Wednesday, October 15, 2008

Should (Some) Children Be Allowed To Vote?

Ilya Somin has an interesting post wondering if some children should have the right to vote.   What's interesting about this discussion is that it is based on improving the "average knowledge" of the electorate, which would presumably lead to better "quality of political decision-making."  This is a very common-sense way to defend a proposal to change the structure of the electorate, but does it ultimately make sense within the framework of democracy?  More broadly, does is ever make sense, in a democracy, to institute changes in an effort to get a better outcome?  I mean, if we wanted a better outcome, and if we believed that knowledgeable decision-makers would help get us there, wouldn't we scrap democracy altogether and go for some flavor of a technocracy?  What does "higher quality political decision-making" even mean in a democracy?  If the people have spoken in an election, how does it get any higher-quality than that?  Wouldn't any supposedly "better" solution be, per se, anti-democratic?

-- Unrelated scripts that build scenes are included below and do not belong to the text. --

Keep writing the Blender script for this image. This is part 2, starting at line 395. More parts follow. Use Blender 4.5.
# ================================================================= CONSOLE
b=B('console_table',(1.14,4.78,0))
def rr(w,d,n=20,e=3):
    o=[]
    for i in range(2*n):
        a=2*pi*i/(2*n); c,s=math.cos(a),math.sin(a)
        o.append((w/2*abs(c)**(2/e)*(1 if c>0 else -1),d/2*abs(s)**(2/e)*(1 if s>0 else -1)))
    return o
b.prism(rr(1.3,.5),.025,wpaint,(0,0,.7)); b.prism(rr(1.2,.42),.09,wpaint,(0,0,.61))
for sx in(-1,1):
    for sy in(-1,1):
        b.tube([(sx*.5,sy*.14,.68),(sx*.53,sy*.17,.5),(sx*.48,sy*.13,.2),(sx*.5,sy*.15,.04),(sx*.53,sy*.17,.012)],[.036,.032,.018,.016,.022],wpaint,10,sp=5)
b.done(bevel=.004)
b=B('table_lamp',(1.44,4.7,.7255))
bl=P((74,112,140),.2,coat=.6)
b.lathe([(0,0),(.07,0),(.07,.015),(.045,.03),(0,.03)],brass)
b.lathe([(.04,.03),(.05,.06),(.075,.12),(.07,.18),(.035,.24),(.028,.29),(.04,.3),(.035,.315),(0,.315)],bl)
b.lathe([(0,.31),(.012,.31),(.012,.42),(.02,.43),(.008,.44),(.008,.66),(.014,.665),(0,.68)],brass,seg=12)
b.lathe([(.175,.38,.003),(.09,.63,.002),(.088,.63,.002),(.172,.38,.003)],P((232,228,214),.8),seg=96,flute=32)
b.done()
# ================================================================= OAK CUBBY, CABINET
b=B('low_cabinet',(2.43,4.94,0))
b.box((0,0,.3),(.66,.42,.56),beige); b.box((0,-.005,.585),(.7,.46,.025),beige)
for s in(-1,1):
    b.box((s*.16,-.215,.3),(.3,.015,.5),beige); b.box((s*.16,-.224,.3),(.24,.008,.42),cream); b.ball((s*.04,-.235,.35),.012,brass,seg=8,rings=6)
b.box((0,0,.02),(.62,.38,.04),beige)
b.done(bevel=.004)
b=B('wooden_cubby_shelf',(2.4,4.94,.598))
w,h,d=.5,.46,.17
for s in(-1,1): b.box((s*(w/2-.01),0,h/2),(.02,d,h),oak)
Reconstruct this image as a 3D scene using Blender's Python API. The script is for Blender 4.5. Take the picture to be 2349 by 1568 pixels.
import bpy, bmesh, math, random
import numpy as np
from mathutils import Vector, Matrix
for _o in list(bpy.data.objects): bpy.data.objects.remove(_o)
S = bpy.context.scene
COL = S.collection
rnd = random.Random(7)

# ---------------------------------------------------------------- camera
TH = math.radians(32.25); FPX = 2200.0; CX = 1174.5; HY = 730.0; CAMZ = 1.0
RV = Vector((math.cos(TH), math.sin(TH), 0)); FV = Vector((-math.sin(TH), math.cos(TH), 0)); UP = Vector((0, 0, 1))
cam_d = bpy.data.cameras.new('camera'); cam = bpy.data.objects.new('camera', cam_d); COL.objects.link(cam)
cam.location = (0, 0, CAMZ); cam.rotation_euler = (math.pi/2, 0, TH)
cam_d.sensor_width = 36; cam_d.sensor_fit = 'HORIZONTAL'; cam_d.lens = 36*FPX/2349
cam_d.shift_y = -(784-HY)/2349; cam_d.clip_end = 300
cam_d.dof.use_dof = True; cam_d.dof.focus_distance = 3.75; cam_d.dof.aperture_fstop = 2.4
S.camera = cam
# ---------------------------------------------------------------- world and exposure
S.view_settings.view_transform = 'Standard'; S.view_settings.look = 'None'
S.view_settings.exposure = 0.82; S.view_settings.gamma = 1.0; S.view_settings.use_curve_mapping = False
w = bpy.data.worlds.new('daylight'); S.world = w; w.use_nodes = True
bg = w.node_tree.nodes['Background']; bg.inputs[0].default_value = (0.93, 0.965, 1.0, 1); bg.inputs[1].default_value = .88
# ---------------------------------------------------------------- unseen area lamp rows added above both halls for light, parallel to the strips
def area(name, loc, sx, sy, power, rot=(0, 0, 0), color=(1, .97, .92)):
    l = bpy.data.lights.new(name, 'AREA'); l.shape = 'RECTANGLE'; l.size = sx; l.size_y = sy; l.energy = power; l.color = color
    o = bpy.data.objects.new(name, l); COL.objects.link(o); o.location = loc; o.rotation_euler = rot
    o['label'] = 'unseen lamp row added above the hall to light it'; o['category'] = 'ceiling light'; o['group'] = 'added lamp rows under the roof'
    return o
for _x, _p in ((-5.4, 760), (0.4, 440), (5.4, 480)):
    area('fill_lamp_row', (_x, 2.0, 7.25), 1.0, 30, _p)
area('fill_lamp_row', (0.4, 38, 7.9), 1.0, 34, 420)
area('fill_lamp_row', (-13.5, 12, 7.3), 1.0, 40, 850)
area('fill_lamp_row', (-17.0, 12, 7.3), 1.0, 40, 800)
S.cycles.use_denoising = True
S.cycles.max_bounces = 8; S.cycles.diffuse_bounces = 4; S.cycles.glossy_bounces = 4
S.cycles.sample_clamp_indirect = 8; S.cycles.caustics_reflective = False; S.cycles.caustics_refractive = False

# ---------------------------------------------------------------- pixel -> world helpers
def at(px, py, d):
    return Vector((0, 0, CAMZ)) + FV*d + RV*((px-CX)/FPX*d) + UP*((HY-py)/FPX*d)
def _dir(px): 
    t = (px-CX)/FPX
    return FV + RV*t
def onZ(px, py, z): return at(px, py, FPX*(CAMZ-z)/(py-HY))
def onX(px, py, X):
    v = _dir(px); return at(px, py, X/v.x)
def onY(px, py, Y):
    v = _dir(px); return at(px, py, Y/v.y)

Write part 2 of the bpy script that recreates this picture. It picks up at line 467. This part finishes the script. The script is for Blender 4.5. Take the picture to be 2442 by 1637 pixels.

To put it another way, we let the mentally retarded and the mentally ill vote, and those votes are not weighed more heavily than those of (for instance) people holding doctorate degrees.  We would be hard-pressed to justify this policy on the basis of a more knowledgeable electorate or better outcomes.  If we wanted to increase the average knowledge of the electorate, there are many changes that we could plausibly take in addition to letting children vote -- literacy/political/economic/history tests for example.*  The fact that we don't have these tests, and that we find the idea generally repugnant and elitist (in a bad way), seems to indicate that we value democracy not for its ability to generate the optimal outcomes, but in that it gives every person an equal say in political decisions.  The idea that democracy does not necessarily lead to optimal outcomes is very old -- in The Republic, the democratic man as drunken, incontinent, and like a sleepwalker. 

Basically, there may be good reasons to allow children to vote, but a justification based on improving the knowledge of the electorate seems to me fundamentally incompatible with democracy.  The real question is: are children affected by the decisions of government?  If so, why shouldn't they get a say in the matter?

*Let's set aside for a minute the historical racist use of voting tests.